In the tiny historic downtown area, lined with elegant 19th-century homes, Karen Cantaline looks out from her wraparound porch at the old Georgia flag atop a pole beside her driveway. She and others who want to bring back the retired flag say it's a symbol of stubborn Southern pride rather than racism.

"That flag honors my husband's great-grandfather, who as a Confederate soldier fought for this state. But my husband's family never owned a slave," she said. "Those people in Atlanta, they don't understand it. They're taking Jesse Jackson and all these people's word that it's a racial thing, when it isn't."

But not everybody outside the cities appreciates that the former flag continues to fly in the face of its legal retirement - especially when it's flown by a government agency.

Bryan County Sheriff Clyde Smith recently agreed to display the new flag in his office lobby in Pembroke, to comply with state law. But the old flag still greets visitors outside the entrance.

"It makes me wonder if, in fact, they are not showing their true colors," said David Williams, a retired software developer who moved to Pembroke eight years ago and now drives a school bus.

Williams, 60, says he loves his new home. But, as a black man from upstate New York, he noted the Confederate symbol on the flag the first time he visited Georgia.

"It made me think, hey, racism and the cause of the Confederacy is still alive and well here in Georgia," Williams said. "It just automatically brought fear."

Sheriff Smith did not immediately return repeated phone calls.

His department isn't the only municipal agency still flying it, though government officials tend to call it an oversight rather than an act of defiance.

In Blichton, the old flag flies outside Bryan County Fire Station No. 4. But Chief Jimmy Cook insists he's not making a political statement.

The flag belongs to the Blichton Volunteer Fire Department, which owns the land and leases it to Bryan County, Cook said.

"They were flying the flag to start with and nobody's said anything about taking it down since," said Cook. "The only reason I haven't said anything about it was because it was there when I came here."

State law requires that all city or county government agencies fly the official state flag if they are to receive state funds. But Rod Coggin, deputy director of the state Office of Planning and Budget, said his agency has never withheld money from anyone flouting the flag law.

Newman, of the Confederate heritage group, noted Atlanta City Hall refused to fly the old Georgia flag from 1993 to 2001.

At Bloomingdale City Hall, the former flag stood inside the city council chambers until last week.

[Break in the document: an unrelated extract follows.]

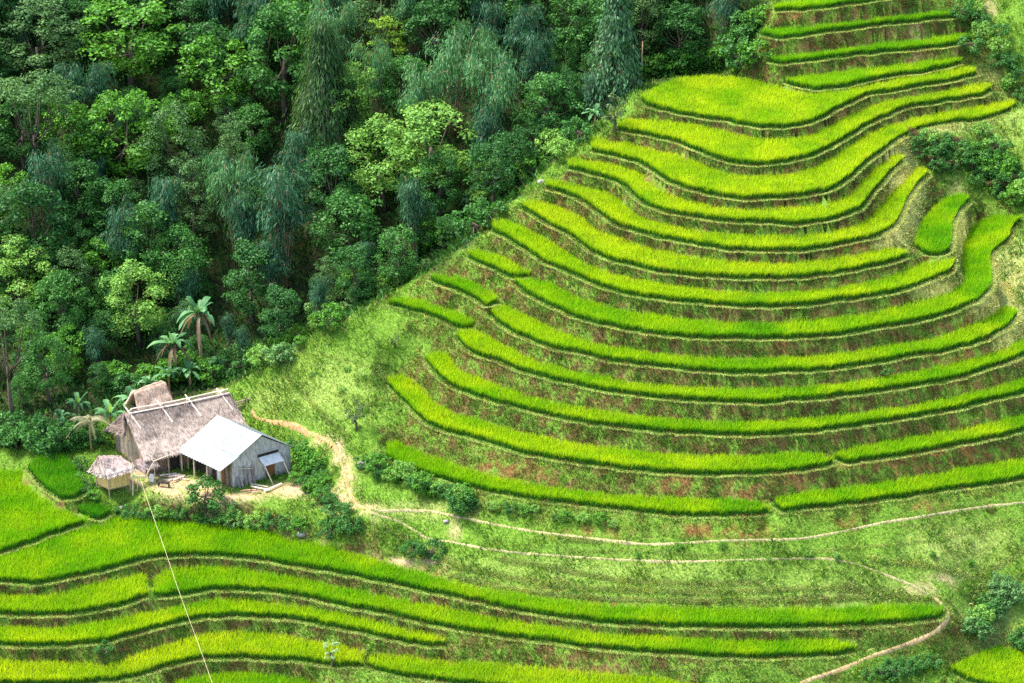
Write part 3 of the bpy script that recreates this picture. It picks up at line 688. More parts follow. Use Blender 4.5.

Mayor Bob Rozier asked city workers to take the old flag down soon after a reporter asked him about it.

The city replaced the flag outside city hall in 2001, but neglected to order a replacement for the one inside, he said.

"It may be one of those Freudian slips, that we haven't done this because we prefer the old flag," he said.

So when the new, unpreferred flag went up in the council room, Rozier took the old one - to his city office.

"I would proudly fly it there until this flag flap is over," he said.